Sin embargo, es increíble, por así decirlo, que el mundo en general y nosotros los judíos en particular, consideremos al desorden y a la destrucción como algo increíble. ¿Quién más que nosotros ha sido testigo de la tentación del fascismo? La capacidad de controlar a las masas a través del miedo, la posibilidad de que personas razonables suspendan la verdad y los hechos y de que los aparentemente civilizados silencien su conciencia moral. ¿Cómo, después del Holocausto, es posible que algo sea considerado increíble?

Nosotros, los judíos, sin embargo, hemos estado a la cabeza de la carga de preservar el estatus del Holocausto como paradigma de lo increíble. Hemos hecho que el Holocausto no sea meramente algo separado e intocable, sino que en muchos sentidos sea irrelevante: un evento excepcional con el que nada se puede comparar y, en consecuencia, del que casi nada se puede aprender. Los historiadores están listos para refutar cualquier comparación del Holocausto con otros genocidios o asesinatos en masa. Del mismo modo, el nazismo es la encarnación de la pura maldad, incomparable con cualquier otro fascismo, por no hablar de tendencias fascistas. Ninguna injusticia, criminalidad u opresión es comparable de forma alguna con el Holocausto. Es sui generis, aislado de nuestras experiencias cotidianas. En consecuencia, no influye en nuestra percepción de la realidad. Al poner el Holocausto fuera de los límites como comparación aplicable, nuestro mito sobre la estabilidad puede seguir siendo creíble.

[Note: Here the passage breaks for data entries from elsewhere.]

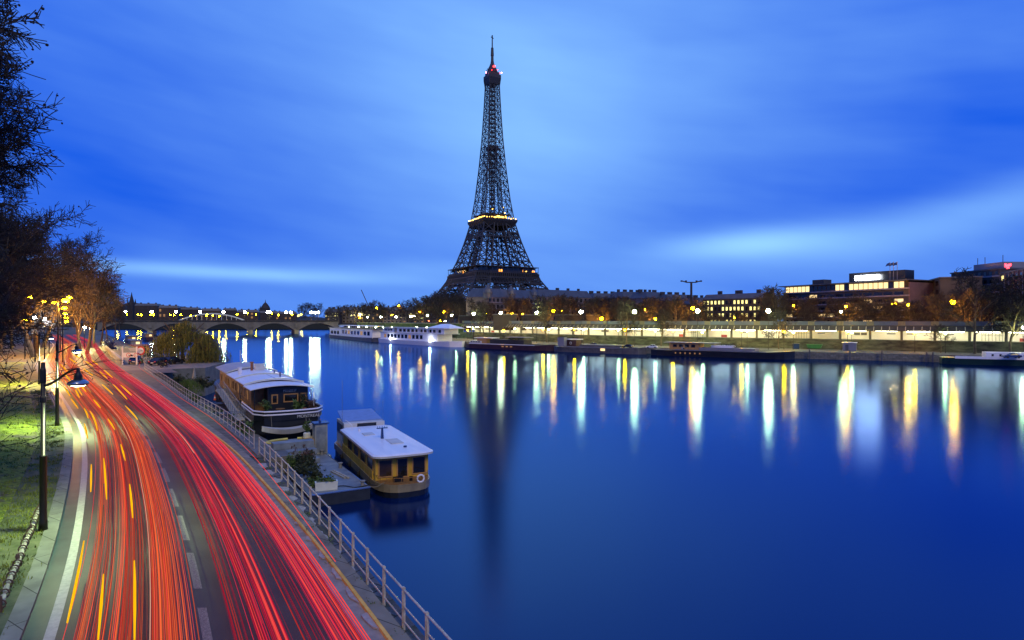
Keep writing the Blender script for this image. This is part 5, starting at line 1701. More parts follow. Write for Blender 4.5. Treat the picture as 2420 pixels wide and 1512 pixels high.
# ------------------------------------------------------------ the riverside station: a long open hall of bays
a_px = 462.0
stA = on(SP, a_px)
def arc(poly):
    L = [0]
    for a, b in zip(poly, poly[1:]): L.append(L[-1] + math.hypot(b[0] - a[0], b[1] - a[1]))
    return L
LS = arc(SP)
def at_s(poly, L, s):
    j = 0
    while j < len(L) - 2 and L[j + 1] < s: j += 1
    u = (s - L[j]) / (L[j + 1] - L[j]); a = poly[j]; b = poly[j + 1]
    t = (Vector(b) - Vector(a)).normalized()
    return Vector((a[0] + (b[0] - a[0]) * u, a[1] + (b[1] - a[1]) * u, 0)), t
def s_of(px):
    lo, hi = 0, LS[-1]
    for _ in range(50):
        m = (lo + hi) / 2; p, _t = at_s(SP, LS, m)
        if (p.x / p.y) > (px - 512) / F: lo = m
        else: hi = m
    return lo
s0 = s_of(1045); s1 = s_of(a_px)
root = thing('riverside_station', 'long low riverside railway station with brightly lit open bays under a slanting eave', 'station', (*at_s(SP, LS, s0)[0][:2], 5.9))
root.location = (120, 225, 5.9)
def sect(d):   # offset polyline between s0 and s1
    n = 60; o = []
    for k in range(n + 1):
        p, t = at_s(SP, LS, s0 + (s1 - s0) * k / n)
        o.append((p.x + t.y * d, p.y - t.x * d))
    return o
def rb(name, d0, z0, d1, z1, m, par=root):
    A = sect(d0); B = sect(d1); mb = MB(); mb.ribbon([(x, y, z0) for x, y in A], [(x, y, z1) for x, y in B]); return mb.build(name, m, par, world_space=True)
rb('platform_floor', .3, 5.97, 9, 5.97, M['stone_flat'])
rb('back_wall', 8.9, 9.6, 8.9, 5.9, M['stationwall'])
rb('ceiling', .2, 9.15, 9, 9.3, M['stationwall'])
rb('eave', .9, 11.1, -1.3, 9.10, M['eave'])
rb('fascia', .9, 12.55, .9, 11.1, M['canopy'])
rb('roof', .9, 12.55, 11, 12.3, M['zinc'])
rb('rear_wall', 10.9, 12.3, 10.9, 7.3, M['darkwall'])
nb = int((s1 - s0) / 9.4)
nbk = 0
rest_m = MB()
rng = random.Random(31)
for k in range(nb + 1):
    s = s0 + (s1 - s0) * k / nb
    p, t = at_s(SP, LS, s); nrm = Vector((t.y, -t.x, 0)); ang = math.atan2(t.y, t.x)
    if k < 45:
        mb = MB(); q = p + nrm * .7; mb.box((q.x, q.y, 7.6), (.75, .6, 3.3), ang); mb.build('pillar', M['pillar'], root, world_space=True)
        mb = MB(); q = p + nrm * .86; mb.box((q.x, q.y, 11.8), (2.2, .3, 1.52), ang); mb.build('fascia_panel', M['pillar'], root, world_space=True)
    if k == nb: break
    # fluorescent strips in two rows
    for dd, zz in ((2.6, 8.95), (6.0, 9.0)):
        if rng.random() < .93:
            pc, tc_ = at_s(SP, LS, s + (s1 - s0) / nb * .5); q = pc + Vector((tc_.y, -tc_.x, 0)) * dd
            mb = MB(); mb.box((q.x, q.y, zz), (6.8, .22, .10), math.atan2(tc_.y, tc_.x)); mb.build('strip_light', M['strip'], root, world_space=True)
    # dark boards, benches, kiosks, glazing bars seen through the bay
    pc, tc_ = at_s(SP, LS, s + (s1 - s0) / nb * rng.uniform(.25, .75)); n2 = Vector((tc_.y, -tc_.x, 0))
    typ = rng.random()
    an = math.atan2(tc_.y, tc_.x)
    if typ < .4:
        q = pc + n2 * 4.5; mb = MB(); mb.box((q.x, q.y, 8.1), (rng.uniform(2.2, 3.4), .15, .32), an); mb.build('name_board', M['poster'], root, world_space=True)
    elif typ < .6:
        q = pc + n2 * 8.5
        mb = MB(); mb.box((q.x - tc_.x * 1.1, q.y - tc_.y * 1.1, 7.9), (1.9, .12, .9), an); mb.box((q.x + tc_.x * 1.1, q.y + tc_.y * 1.1, 7.9), (1.9, .12, .9), an); mb.build('wall_poster', M['pillar'], root, world_space=True)
    elif typ < .72:
        q = pc + n2 * 6; mb = MB(); mb.box((q.x, q.y, 6.5), (2.2, .6, 1.1), an); mb.build('bench', M['posterred'], root, world_space=True)
    else:
        mb = MB()
        for j in range(7):
            q = pc + n2 * 2.0 + Vector((tc_.x, tc_.y, 0)) * (j * .9 - 2.7); mb.beam((q.x, q.y, 6), (q.x, q.y, 9.1), .06)
        q = pc + n2 * 2.0; mb.box((q.x, q.y, 7.9), (5.6, .08, .08), an)
        mb.build('glazed_screen', M['pillar'], root, world_space=True)
    for j in range(4):
        strut_m = MB()
        pj, tj = at_s(SP, LS, s + (s1 - s0) / nb * (j + .5) / 4); nj_ = Vector((tj.y, -tj.x, 0))
        a = pj - nj_ * 1.25; b = pj + nj_ * .5
        strut_m.beam((a.x, a.y, 9.04), (b.x, b.y, 10.62), .16)
        if nbk < 100:
            strut_m.build('eave_bracket', M['strut'], root, world_space=True)
        else:
            rest_m.v_add(strut_m)
        nbk += 1
o = rest_m.build('far_eave_brackets', M['strut'], root, world_space=True); o['kind'] = 'stuff'

# ivy-dark retaining wall from the station to the bridge
LW = [p for p in offset(SP, -2)]
def sub(poly, pxa, pxb, d=0):
    o = []
    L = arc(poly)
    def so_(px):
        lo, hi = 0, L[-1]
        for _ in range(40):
            m = (lo + hi) / 2; p, _t = at_s(poly, L, m)
            if (p.x / p.y) > (px - 512) / F: lo = m
            else: hi = m
        return lo
    a, b = so_(pxa), so_(pxb)
    for k in range(41):
        p, t = at_s(poly, L, a + (b - a) * k / 40)
        o.append((p.x + t.y * d, p.y - t.x * d))
    return o
w_ = sub(SP, 463, 318)
root = thing('retaining_wall', 'tall dark ivy-covered retaining wall between the station and the bridge', 'wall', (*w_[0], QZ))
wall('wall', w_, QZ - .2, 10.8, M['hedge'], None, root)
for o in list(root.children):
    for v in o.data.vertices:
        v.co.x -= root.location.x; v.co.y -= root.location.y; v.co.z -= root.location.z
mb = MB(); o1 = sub(SP, 463, 318, -.5); o2 = sub(SP, 463, 318, .8)
mb.ribbon([(x, y, 10.85) for x, y in o1], [(x, y, 10.85) for x, y in o2]); mb.ribbon([(x, y, 10.5) for x, y in o1], [(x, y, 10.85) for x, y in o1])
mb.build('coping', M['bridge'], root, world_space=True)
mb = MB(); mb.ribbon([(x, y, 10.6) for x, y in sub(SP, 463, 318, .7)], [(x, y, 10.6) for x, y in sub(SP, 463, 318, 140)]); struct(mb.build('embankment_road', M['bank']))

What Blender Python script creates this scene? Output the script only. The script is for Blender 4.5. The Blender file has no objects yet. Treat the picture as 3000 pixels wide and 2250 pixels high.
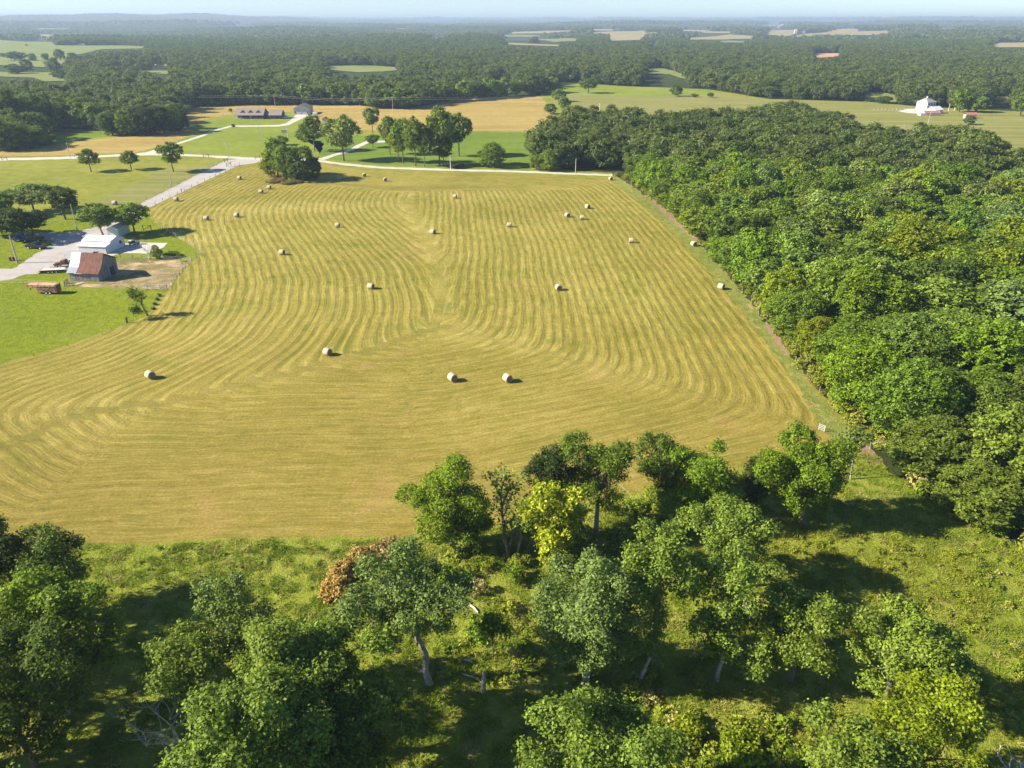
import bpy, math, random
import numpy as np
from mathutils import Vector, Matrix
from mathutils.geometry import delaunay_2d_cdt

sc = bpy.context.scene
COL = sc.collection
R_ = math.radians
rng = np.random.default_rng(7)
random.seed(7)

# ------------------------------------------------------------------ camera, sky, sun, exposure
CH, FPX, CX, CY = 55.0, 2150.0, 1500.0, 1125.0
PITCH = math.atan((CY - 62.0) / FPX)
cam = bpy.data.cameras.new('camera'); camo = bpy.data.objects.new('camera', cam); COL.objects.link(camo)
cam.sensor_width = 36.0; cam.lens = FPX / 3000.0 * 36.0
cam.clip_start = 0.5; cam.clip_end = 80000
camo.location = (0, 0, CH); camo.rotation_euler = (math.pi / 2 - PITCH, 0, 0)
sc.camera = camo

SUN_EL = R_(31); SUN_AZ = R_(264)          # azimuth measured from +Y towards +X
world = bpy.data.worlds.new("World"); sc.world = world; world.use_nodes = True
wn = world.node_tree.nodes; wl = world.node_tree.links
sky = wn.new('ShaderNodeTexSky'); sky.sky_type = 'NISHITA'; sky.sun_disc = False
sky.sun_elevation = SUN_EL; sky.sun_rotation = SUN_AZ
sky.altitude = 300; sky.air_density = 0.8; sky.dust_density = 0.1; sky.ozone_density = 3.0
tint = wn.new('ShaderNodeMix'); tint.data_type = 'RGBA'; tint.blend_type = 'MULTIPLY'; tint.inputs[0].default_value = 1.0; tint.inputs[7].default_value = (0.86, 0.95, 1.06, 1)
wl.new(sky.outputs[0], tint.inputs[6]); wl.new(tint.outputs[2], wn['Background'].inputs[0]); wn['Background'].inputs[1].default_value = 0.062
sl = bpy.data.lights.new('sun', 'SUN'); sl.energy = 5.0; sl.angle = R_(0.53); sl.color = (1.0, 0.90, 0.72)
so = bpy.data.objects.new('sun', sl); COL.objects.link(so)
sd = Vector((math.sin(SUN_AZ) * math.cos(SUN_EL), math.cos(SUN_AZ) * math.cos(SUN_EL), math.sin(SUN_EL)))
so.rotation_euler = sd.to_track_quat('Z', 'Y').to_euler(); so.location = (-60, 0, 90)
sc.view_settings.view_transform = 'Standard'; sc.view_settings.look = 'None'
sc.view_settings.gamma = 1.0; sc.view_settings.use_curve_mapping = False
sc.view_settings.exposure = 1.48
sc.render.engine = 'CYCLES'
sc.cycles.max_bounces = 5; sc.cycles.diffuse_bounces = 2; sc.cycles.transmission_bounces = 3
sc.cycles.volume_bounces = 0; sc.cycles.use_denoising = True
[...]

Trump no es Hitler y la ruptura de los cristales de la Colina del Capitolio no fue la Kristallnacht, la Noche de los Cristales Rotos. Sin embargo, subvirtiendo la voluntad del pueblo y el imperio de la ley, adoptando la violencia como medio político, alineando la grandeza de la nación exclusivamente con un solo hombre, aceptando como verdadero y moralmente obligatorio solo lo que sirve a su partido e ideología, fomentando el miedo a las minorías y el odio hacia ellas y los enemigos ideológicos; todos son precedentes de los que fuimos testigos en la Alemania nazi, precedentes que son a la vez plausibles – por lo tanto creíbles – y peligrosos para el futuro de la democracia en todo el mundo.

Los judíos necesitábamos que el Holocausto fuera algo increíble para poder levantarnos al día siguiente – de hecho todos los días – y creer que podemos tener un futuro como parte de la humanidad. Sabemos, sin embargo, que el Holocausto, y ciertamente los eventos en la Colina del Capitolio, no fueron algo increíble. No solo ocurrieron sino que pueden volver a ocurrir. La verdadera lección del Holocausto es que el mal no es algo increíble y que las tendencias fascistas y racistas no son algo anormal. Somos testigos del hecho de que la humanidad es capaz de una tremenda decencia, bondad y grandeza intelectual y moral, a la vez que de una profunda depravación y una desmedida maldad. Al intentar convertir la posibilidad de estas fallas en una cuestión marginal, nos refugiamos en la complacencia y, potencialmente, permitimos que se conviertan en la nueva normalidad.

Durante los últimos cuatro años, gran parte del mundo ha sido testigo de la fractura de la sociedad estadounidense, acompañada de un declive de los valores de la verdad, los hechos, la decencia y la tolerancia. Las palabras “increíble” y “sin precedentes” se han utilizado con demasiada frecuencia para considerar estos fenómenos como algo marginal y subestimar sus peligros. Es reconfortante creer que la normalidad retornará en el momento en que Trump deje la presidencia o sea eliminado de Twitter.

Pero la democracia, el estado de derecho, la decencia, la razón y la tolerancia solo prevalecerán cuando los defendamos y desarrollemos marcos intelectuales, educativos y culturales que permitan a todos – incluso a los que están al otro lado de la línea partidaria – abrazarlos. Las elecciones libres representan formas de gobierno democráticas saludables. Sin embargo, las elecciones libres por sí solas no preservan una cultura democrática. La lección del siglo XX, y ahora la del XXI, es que esta cultura es frágil y notablemente susceptible a las amenazas. Los ataques en contra de ella no son increíbles. Es posible que debamos creer que son increíbles para poder dormir por la noche. Pero cuando nos despertemos por la mañana, deberemos reconocer cuán creíbles son y comenzar a actuar en consecuencia.